The monolayer behaviors of 2,4-hexadecadienoic acid (HDDA) were studied such as the dissolution of the monolayer film into the subphase, the characteristics of π-A isotherm and the area change with time at a constant surface pressure.
As HDDA has a conjugated double bond, its surface behavior differs from palmitic acid in π-A isotherms. The HDDA monolayer exibited only the expanded phase and large limiting area because of the orientation caused by the conjugation of the diene moiety to the carboxyl group. Apparently, this is attributed to the cohesion between hydrocarbon chains, as palmitic acid has stronger cohesive force than HDDA has.
The monolayer stability is also affected by the degree of ionization in hydrophilic group when pH changes. The π-A isotherms, repetition effects and area change at constant π with pH indicated that the main factor of film loss was the dissolution of HDDA. But the collapse was another factor of film loss at low temperature and pH.
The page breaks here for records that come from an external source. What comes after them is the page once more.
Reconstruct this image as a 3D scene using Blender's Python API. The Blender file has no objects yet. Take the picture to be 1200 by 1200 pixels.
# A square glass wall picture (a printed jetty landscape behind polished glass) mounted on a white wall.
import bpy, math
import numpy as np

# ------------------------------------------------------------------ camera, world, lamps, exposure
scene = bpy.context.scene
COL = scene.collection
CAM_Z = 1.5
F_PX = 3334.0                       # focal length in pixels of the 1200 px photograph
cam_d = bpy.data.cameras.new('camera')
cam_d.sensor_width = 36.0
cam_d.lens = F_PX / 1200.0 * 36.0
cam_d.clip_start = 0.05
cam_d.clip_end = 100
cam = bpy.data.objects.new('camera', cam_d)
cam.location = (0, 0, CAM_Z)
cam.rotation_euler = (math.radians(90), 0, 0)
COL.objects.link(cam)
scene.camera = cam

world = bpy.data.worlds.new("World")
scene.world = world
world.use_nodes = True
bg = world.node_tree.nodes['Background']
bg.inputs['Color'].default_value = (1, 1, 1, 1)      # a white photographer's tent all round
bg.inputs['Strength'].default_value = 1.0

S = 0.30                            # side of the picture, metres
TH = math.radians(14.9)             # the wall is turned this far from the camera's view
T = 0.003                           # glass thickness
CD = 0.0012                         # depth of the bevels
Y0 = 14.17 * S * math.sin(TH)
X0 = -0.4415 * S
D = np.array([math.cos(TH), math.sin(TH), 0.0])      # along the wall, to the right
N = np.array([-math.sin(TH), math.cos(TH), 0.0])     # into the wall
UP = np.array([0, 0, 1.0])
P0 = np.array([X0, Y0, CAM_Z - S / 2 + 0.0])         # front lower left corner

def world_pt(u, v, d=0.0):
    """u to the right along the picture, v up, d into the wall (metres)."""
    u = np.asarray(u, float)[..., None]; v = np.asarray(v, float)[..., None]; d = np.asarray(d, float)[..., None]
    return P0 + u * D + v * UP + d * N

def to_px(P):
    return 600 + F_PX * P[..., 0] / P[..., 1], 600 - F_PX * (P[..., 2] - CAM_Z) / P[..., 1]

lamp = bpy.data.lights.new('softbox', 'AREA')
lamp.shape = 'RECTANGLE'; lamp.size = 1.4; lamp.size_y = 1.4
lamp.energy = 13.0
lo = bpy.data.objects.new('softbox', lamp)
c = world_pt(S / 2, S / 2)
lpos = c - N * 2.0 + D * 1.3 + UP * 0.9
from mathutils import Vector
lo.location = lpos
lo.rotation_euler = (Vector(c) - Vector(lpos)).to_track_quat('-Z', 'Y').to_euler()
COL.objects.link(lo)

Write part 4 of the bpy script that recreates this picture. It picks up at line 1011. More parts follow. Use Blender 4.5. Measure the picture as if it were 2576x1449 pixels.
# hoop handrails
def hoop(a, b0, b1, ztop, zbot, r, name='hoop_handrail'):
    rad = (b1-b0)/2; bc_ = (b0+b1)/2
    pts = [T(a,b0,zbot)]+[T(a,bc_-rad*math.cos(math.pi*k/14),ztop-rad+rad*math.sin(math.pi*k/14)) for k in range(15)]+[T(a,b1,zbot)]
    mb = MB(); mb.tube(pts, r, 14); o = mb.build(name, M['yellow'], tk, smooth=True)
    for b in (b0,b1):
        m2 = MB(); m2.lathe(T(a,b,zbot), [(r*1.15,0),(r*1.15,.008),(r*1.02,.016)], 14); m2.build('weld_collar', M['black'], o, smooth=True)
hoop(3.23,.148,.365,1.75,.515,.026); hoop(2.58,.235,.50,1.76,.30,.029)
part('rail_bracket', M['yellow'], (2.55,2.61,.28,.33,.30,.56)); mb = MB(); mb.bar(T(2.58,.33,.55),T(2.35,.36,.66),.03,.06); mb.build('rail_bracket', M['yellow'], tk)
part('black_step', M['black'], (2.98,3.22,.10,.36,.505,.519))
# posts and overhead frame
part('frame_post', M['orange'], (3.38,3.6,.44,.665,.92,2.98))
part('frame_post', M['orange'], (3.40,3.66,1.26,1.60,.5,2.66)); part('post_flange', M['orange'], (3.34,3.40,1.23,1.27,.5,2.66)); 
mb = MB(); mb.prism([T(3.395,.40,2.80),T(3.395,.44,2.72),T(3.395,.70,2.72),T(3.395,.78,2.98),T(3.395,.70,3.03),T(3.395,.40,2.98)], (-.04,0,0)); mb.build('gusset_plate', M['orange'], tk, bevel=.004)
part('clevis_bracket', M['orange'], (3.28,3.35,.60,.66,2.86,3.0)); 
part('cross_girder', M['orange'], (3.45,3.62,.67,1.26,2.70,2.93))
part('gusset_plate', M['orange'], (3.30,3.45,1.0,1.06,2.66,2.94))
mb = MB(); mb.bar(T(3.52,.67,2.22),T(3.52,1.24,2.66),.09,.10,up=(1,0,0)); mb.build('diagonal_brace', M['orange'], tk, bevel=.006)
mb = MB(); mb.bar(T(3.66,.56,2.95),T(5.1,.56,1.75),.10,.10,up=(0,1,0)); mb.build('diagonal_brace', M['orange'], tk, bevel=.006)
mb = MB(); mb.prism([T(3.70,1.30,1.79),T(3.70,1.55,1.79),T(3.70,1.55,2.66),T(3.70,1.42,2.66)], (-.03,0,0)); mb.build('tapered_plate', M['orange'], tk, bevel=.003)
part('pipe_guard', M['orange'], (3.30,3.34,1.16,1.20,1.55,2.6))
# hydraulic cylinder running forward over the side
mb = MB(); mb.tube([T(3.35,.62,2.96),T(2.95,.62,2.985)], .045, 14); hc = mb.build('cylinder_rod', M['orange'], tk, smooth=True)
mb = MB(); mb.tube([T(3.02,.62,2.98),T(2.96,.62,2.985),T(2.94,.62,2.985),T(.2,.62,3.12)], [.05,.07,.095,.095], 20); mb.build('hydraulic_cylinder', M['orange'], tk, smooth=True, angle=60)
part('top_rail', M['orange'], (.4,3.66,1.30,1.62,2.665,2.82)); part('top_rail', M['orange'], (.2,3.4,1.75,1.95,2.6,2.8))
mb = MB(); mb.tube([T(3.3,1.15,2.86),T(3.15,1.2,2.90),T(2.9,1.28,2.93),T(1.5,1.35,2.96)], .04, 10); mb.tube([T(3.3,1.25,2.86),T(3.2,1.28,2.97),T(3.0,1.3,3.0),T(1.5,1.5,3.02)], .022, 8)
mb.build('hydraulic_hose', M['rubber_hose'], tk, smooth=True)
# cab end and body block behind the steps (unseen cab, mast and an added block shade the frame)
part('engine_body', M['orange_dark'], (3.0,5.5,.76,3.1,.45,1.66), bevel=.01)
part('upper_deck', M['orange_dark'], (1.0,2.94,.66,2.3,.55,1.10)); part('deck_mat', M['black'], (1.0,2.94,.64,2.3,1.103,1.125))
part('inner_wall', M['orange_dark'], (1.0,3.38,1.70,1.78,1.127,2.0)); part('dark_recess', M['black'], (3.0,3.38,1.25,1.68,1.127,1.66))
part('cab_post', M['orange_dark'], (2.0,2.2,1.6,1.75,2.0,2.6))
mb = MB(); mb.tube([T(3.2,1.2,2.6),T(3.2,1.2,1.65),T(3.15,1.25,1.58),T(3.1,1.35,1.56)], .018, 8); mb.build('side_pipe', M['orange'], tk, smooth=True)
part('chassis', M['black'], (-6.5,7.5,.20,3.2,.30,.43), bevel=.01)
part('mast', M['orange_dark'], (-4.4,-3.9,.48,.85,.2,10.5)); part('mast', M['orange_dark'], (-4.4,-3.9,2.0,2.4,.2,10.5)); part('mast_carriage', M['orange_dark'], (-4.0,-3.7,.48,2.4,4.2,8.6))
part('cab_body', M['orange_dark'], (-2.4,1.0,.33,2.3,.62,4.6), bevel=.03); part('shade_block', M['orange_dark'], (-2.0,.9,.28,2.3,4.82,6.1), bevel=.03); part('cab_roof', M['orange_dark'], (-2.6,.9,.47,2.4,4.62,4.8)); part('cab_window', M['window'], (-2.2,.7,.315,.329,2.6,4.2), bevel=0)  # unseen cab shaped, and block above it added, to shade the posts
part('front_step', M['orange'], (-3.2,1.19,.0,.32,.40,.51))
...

Considering salt effects, $Al^{3+}$ ion improved the monolayer stability by forming a stable surface structure of the film. In the π-A isotherm, the phase transition was observed. Perhaps it is because that diene group works as hydrophobic group by lifting a conjugated double bond chain from the water surface. However $Ba^{2+}$ did not show any effects, and $Cd^{2+}$ accelerated the dissolution of monolayer into the subphase. Therefore the salt effects on the monolayer should be considered in terms of not only ionic value but also chemical characteristic of salt molecule.
In summary, the film loss by the dissolution and collapse, which shows compensative effects, could be reduced by the conditions of optimum temperature and pH. In addition, the using of good salts could play an important role in increasing the stabilities of monolayers.